Goal: Your task is to print the material below exactly as presented.

Dataset section:
%%

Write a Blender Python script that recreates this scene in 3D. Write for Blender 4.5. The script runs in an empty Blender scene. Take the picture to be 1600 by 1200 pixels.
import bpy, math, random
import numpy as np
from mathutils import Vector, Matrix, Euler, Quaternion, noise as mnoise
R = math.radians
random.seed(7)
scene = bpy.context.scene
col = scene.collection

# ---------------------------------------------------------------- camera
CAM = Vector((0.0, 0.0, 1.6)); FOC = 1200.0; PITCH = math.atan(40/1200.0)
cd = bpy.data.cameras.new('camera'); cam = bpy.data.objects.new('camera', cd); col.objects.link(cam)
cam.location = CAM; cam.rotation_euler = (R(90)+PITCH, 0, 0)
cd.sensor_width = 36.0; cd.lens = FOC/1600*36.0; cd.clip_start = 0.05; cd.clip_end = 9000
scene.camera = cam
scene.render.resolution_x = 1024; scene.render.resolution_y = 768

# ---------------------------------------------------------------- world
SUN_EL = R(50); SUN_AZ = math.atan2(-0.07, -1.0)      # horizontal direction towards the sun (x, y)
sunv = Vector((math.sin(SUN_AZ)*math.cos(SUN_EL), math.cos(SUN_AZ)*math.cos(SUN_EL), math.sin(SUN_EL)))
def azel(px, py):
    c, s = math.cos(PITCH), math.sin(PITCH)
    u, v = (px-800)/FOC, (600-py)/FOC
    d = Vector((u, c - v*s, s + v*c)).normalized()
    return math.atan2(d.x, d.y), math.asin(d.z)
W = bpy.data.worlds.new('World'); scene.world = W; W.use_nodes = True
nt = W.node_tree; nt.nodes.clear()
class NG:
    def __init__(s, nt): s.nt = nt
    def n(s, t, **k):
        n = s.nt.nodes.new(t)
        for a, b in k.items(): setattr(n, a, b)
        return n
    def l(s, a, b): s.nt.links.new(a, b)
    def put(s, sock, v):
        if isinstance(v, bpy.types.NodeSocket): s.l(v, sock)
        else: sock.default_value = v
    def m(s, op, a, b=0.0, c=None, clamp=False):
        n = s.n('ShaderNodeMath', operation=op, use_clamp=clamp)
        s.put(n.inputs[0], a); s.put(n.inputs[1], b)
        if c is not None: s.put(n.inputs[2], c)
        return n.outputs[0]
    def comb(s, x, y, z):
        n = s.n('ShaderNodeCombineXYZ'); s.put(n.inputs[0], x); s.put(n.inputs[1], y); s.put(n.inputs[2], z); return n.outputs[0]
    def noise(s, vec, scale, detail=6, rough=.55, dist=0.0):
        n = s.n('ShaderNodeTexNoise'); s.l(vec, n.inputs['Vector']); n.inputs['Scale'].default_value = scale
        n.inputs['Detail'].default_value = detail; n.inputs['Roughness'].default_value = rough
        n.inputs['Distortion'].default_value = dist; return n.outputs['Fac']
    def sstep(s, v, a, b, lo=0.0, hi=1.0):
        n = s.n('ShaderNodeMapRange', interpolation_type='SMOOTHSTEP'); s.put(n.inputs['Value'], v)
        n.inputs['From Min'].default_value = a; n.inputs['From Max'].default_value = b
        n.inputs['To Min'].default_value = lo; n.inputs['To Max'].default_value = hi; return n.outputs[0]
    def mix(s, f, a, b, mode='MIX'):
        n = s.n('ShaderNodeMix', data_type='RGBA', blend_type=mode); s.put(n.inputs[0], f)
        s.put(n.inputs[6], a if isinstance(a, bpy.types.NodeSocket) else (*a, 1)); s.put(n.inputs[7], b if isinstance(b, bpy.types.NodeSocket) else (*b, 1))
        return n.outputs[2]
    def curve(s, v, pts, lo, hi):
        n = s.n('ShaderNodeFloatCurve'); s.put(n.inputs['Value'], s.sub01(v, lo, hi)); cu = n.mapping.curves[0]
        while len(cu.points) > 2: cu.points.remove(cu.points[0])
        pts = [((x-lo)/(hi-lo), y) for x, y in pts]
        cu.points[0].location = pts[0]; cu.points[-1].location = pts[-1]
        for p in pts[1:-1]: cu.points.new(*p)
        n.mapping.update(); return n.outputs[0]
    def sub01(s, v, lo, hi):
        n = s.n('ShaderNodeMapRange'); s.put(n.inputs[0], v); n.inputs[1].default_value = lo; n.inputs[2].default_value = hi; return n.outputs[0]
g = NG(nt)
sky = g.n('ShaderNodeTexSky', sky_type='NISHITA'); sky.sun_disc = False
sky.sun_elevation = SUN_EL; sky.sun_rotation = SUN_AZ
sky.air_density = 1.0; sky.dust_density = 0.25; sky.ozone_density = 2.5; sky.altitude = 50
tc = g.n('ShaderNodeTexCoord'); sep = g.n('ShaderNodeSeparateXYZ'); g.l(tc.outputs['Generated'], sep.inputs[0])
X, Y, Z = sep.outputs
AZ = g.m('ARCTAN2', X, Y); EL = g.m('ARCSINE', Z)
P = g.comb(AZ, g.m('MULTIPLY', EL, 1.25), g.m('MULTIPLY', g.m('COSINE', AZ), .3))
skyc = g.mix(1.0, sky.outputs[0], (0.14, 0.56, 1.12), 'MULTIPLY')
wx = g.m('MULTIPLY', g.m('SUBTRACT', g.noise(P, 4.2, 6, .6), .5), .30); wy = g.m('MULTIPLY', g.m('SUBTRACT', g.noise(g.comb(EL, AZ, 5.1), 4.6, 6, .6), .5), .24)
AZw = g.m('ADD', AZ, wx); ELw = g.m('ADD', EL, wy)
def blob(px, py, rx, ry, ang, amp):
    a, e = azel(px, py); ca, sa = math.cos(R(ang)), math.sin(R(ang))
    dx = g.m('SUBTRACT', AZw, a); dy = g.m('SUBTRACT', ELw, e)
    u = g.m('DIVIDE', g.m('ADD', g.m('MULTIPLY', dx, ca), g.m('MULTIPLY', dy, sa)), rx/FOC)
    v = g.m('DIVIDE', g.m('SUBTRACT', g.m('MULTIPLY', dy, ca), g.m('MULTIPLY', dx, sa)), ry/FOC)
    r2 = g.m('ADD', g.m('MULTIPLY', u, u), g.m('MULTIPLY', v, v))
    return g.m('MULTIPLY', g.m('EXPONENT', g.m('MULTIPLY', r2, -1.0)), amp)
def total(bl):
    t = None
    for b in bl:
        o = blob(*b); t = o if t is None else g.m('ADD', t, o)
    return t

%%

Result of the task:
Write a Blender Python script that recreates this scene in 3D. Write for Blender 4.5. The script runs in an empty Blender scene. Take the picture to be 1600 by 1200 pixels.
import bpy, math, random
import numpy as np
from mathutils import Vector, Matrix, Euler, Quaternion, noise as mnoise
R = math.radians
random.seed(7)
scene = bpy.context.scene
col = scene.collection

# ---------------------------------------------------------------- camera
CAM = Vector((0.0, 0.0, 1.6)); FOC = 1200.0; PITCH = math.atan(40/1200.0)
cd = bpy.data.cameras.new('camera'); cam = bpy.data.objects.new('camera', cd); col.objects.link(cam)
cam.location = CAM; cam.rotation_euler = (R(90)+PITCH, 0, 0)
cd.sensor_width = 36.0; cd.lens = FOC/1600*36.0; cd.clip_start = 0.05; cd.clip_end = 9000
scene.camera = cam
scene.render.resolution_x = 1024; scene.render.resolution_y = 768

# ---------------------------------------------------------------- world
SUN_EL = R(50); SUN_AZ = math.atan2(-0.07, -1.0)      # horizontal direction towards the sun (x, y)
sunv = Vector((math.sin(SUN_AZ)*math.cos(SUN_EL), math.cos(SUN_AZ)*math.cos(SUN_EL), math.sin(SUN_EL)))
def azel(px, py):
    c, s = math.cos(PITCH), math.sin(PITCH)
    u, v = (px-800)/FOC, (600-py)/FOC
    d = Vector((u, c - v*s, s + v*c)).normalized()
    return math.atan2(d.x, d.y), math.asin(d.z)
W = bpy.data.worlds.new('World'); scene.world = W; W.use_nodes = True
nt = W.node_tree; nt.nodes.clear()
class NG:
    def __init__(s, nt): s.nt = nt
    def n(s, t, **k):
        n = s.nt.nodes.new(t)
        for a, b in k.items(): setattr(n, a, b)
        return n
    def l(s, a, b): s.nt.links.new(a, b)
    def put(s, sock, v):
        if isinstance(v, bpy.types.NodeSocket): s.l(v, sock)
        else: sock.default_value = v
    def m(s, op, a, b=0.0, c=None, clamp=False):
        n = s.n('ShaderNodeMath', operation=op, use_clamp=clamp)
        s.put(n.inputs[0], a); s.put(n.inputs[1], b)
        if c is not None: s.put(n.inputs[2], c)
        return n.outputs[0]
    def comb(s, x, y, z):
        n = s.n('ShaderNodeCombineXYZ'); s.put(n.inputs[0], x); s.put(n.inputs[1], y); s.put(n.inputs[2], z); return n.outputs[0]
    def noise(s, vec, scale, detail=6, rough=.55, dist=0.0):
        n = s.n('ShaderNodeTexNoise'); s.l(vec, n.inputs['Vector']); n.inputs['Scale'].default_value = scale
        n.inputs['Detail'].default_value = detail; n.inputs['Roughness'].default_value = rough
        n.inputs['Distortion'].default_value = dist; return n.outputs['Fac']
    def sstep(s, v, a, b, lo=0.0, hi=1.0):
        n = s.n('ShaderNodeMapRange', interpolation_type='SMOOTHSTEP'); s.put(n.inputs['Value'], v)
        n.inputs['From Min'].default_value = a; n.inputs['From Max'].default_value = b
        n.inputs['To Min'].default_value = lo; n.inputs['To Max'].default_value = hi; return n.outputs[0]
    def mix(s, f, a, b, mode='MIX'):
        n = s.n('ShaderNodeMix', data_type='RGBA', blend_type=mode); s.put(n.inputs[0], f)
        s.put(n.inputs[6], a if isinstance(a, bpy.types.NodeSocket) else (*a, 1)); s.put(n.inputs[7], b if isinstance(b, bpy.types.NodeSocket) else (*b, 1))
        return n.outputs[2]
    def curve(s, v, pts, lo, hi):
        n = s.n('ShaderNodeFloatCurve'); s.put(n.inputs['Value'], s.sub01(v, lo, hi)); cu = n.mapping.curves[0]
        while len(cu.points) > 2: cu.points.remove(cu.points[0])
        pts = [((x-lo)/(hi-lo), y) for x, y in pts]
        cu.points[0].location = pts[0]; cu.points[-1].location = pts[-1]
        for p in pts[1:-1]: cu.points.new(*p)
        n.mapping.update(); return n.outputs[0]
    def sub01(s, v, lo, hi):
        n = s.n('ShaderNodeMapRange'); s.put(n.inputs[0], v); n.inputs[1].default_value = lo; n.inputs[2].default_value = hi; return n.outputs[0]
g = NG(nt)
sky = g.n('ShaderNodeTexSky', sky_type='NISHITA'); sky.sun_disc = False
sky.sun_elevation = SUN_EL; sky.sun_rotation = SUN_AZ
sky.air_density = 1.0; sky.dust_density = 0.25; sky.ozone_density = 2.5; sky.altitude = 50
tc = g.n('ShaderNodeTexCoord'); sep = g.n('ShaderNodeSeparateXYZ'); g.l(tc.outputs['Generated'], sep.inputs[0])
X, Y, Z = sep.outputs
AZ = g.m('ARCTAN2', X, Y); EL = g.m('ARCSINE', Z)
P = g.comb(AZ, g.m('MULTIPLY', EL, 1.25), g.m('MULTIPLY', g.m('COSINE', AZ), .3))
skyc = g.mix(1.0, sky.outputs[0], (0.14, 0.56, 1.12), 'MULTIPLY')
wx = g.m('MULTIPLY', g.m('SUBTRACT', g.noise(P, 4.2, 6, .6), .5), .30); wy = g.m('MULTIPLY', g.m('SUBTRACT', g.noise(g.comb(EL, AZ, 5.1), 4.6, 6, .6), .5), .24)
AZw = g.m('ADD', AZ, wx); ELw = g.m('ADD', EL, wy)
def blob(px, py, rx, ry, ang, amp):
    a, e = azel(px, py); ca, sa = math.cos(R(ang)), math.sin(R(ang))
    dx = g.m('SUBTRACT', AZw, a); dy = g.m('SUBTRACT', ELw, e)
    u = g.m('DIVIDE', g.m('ADD', g.m('MULTIPLY', dx, ca), g.m('MULTIPLY', dy, sa)), rx/FOC)
    v = g.m('DIVIDE', g.m('SUBTRACT', g.m('MULTIPLY', dy, ca), g.m('MULTIPLY', dx, sa)), ry/FOC)
    r2 = g.m('ADD', g.m('MULTIPLY', u, u), g.m('MULTIPLY', v, v))
    return g.m('MULTIPLY', g.m('EXPONENT', g.m('MULTIPLY', r2, -1.0)), amp)
def total(bl):
    t = None
    for b in bl:
        o = blob(*b); t = o if t is None else g.m('ADD', t, o)
    return t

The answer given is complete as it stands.